Note that the allow-diff2833-clock-rate-mode setting on the interface facing UAC2 has no effect on this flow because the audio codec and telephone-event both have the same clock rate. At egress, the SBC continues to match the clock rate of the telephone-event with a codec introduced by the add-codecs-on-egress parameter.
In this next example call flow, you have configured the SBC with a codec-policy towards UAC2 that accepts SILK and telephone-event; and allow-diff2833-clock-rate-mode is use-2833-clock-rate.
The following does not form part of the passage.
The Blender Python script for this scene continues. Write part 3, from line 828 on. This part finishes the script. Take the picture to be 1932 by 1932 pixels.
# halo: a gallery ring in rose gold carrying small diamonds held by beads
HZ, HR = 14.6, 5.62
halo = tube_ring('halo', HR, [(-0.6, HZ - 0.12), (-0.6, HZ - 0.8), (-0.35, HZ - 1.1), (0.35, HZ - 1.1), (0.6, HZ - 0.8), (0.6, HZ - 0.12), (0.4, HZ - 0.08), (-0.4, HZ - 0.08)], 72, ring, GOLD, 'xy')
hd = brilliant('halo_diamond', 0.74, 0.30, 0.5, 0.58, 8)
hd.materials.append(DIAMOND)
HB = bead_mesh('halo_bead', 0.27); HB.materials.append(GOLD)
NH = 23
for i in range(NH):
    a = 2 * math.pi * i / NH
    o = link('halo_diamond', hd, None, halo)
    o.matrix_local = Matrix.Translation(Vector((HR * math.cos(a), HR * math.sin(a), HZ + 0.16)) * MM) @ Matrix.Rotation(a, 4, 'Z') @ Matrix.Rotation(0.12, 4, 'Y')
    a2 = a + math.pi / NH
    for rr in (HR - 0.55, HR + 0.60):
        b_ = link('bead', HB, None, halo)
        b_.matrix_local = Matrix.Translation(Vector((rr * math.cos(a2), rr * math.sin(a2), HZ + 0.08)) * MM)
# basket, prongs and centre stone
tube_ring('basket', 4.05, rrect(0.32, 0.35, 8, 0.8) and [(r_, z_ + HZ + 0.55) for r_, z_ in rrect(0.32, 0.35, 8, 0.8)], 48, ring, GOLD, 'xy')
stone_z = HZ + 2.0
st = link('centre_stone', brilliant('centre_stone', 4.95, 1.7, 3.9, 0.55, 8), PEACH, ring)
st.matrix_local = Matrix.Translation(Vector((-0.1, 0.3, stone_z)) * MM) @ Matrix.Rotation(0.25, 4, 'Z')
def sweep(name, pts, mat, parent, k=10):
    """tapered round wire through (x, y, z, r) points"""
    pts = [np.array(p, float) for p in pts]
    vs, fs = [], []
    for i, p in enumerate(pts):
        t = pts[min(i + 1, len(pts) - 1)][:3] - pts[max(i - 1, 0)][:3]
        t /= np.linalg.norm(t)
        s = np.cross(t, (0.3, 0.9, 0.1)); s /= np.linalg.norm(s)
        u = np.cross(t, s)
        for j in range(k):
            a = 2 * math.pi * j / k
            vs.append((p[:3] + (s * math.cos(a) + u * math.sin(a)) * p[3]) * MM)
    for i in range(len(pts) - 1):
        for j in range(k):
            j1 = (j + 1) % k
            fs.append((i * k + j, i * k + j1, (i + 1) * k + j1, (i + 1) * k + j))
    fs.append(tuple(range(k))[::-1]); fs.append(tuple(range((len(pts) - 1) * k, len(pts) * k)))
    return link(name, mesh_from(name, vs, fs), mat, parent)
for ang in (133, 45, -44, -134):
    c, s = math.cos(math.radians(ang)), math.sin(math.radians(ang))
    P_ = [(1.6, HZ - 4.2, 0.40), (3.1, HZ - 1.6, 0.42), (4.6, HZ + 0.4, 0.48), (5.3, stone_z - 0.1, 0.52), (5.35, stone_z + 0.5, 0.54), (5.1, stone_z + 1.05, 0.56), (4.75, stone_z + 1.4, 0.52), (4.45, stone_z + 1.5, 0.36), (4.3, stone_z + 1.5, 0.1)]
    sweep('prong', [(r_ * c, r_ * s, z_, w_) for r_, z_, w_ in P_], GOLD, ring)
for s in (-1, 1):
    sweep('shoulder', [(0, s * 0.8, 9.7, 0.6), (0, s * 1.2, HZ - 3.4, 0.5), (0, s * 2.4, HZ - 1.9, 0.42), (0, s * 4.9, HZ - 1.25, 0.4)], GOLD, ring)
In addition, codec-policy towards UAC1 does not accept SILK; and adds OPUS at egress. allow-diff2833-clock-rate-mode is use-2833-clock-rate.
![The OCSBC supporting differing codec and tel-event clock rates with a more complex configuration. The OCSBC supporting differing codec and tel-event clock rates with a more complex configuration.](img/offerless2.png)
Using this configuration, and receiving an offerless INVITE, SBC behavior includes:
- UAC1 sends an offerless INVITE. Offer is received from UAC2 in 200-OK. Therefore, UAC2 becomes ingress and UAC1 becomes egress.
- Ingress codec policy (UAC2’s codec-policy) does not remove anything from the offer since it accepts SILK and telephone-event both.
- Egress codec policy (UAC1’s codec-policy) removes SILK and a telephone-event mismatching clock rate of audio codec. It adds OPUS and a telephone-event matching clock rate of OPUS.
- Answer towards UAC2 contains telephone-event of same clock rate as was received in offer.
- Rfc2833 packets towards ingress and egress will be generated based on telephone event clock rate i.e. 8000 towards UAC2 (ingress) and 48000 towards UAC1 (egress).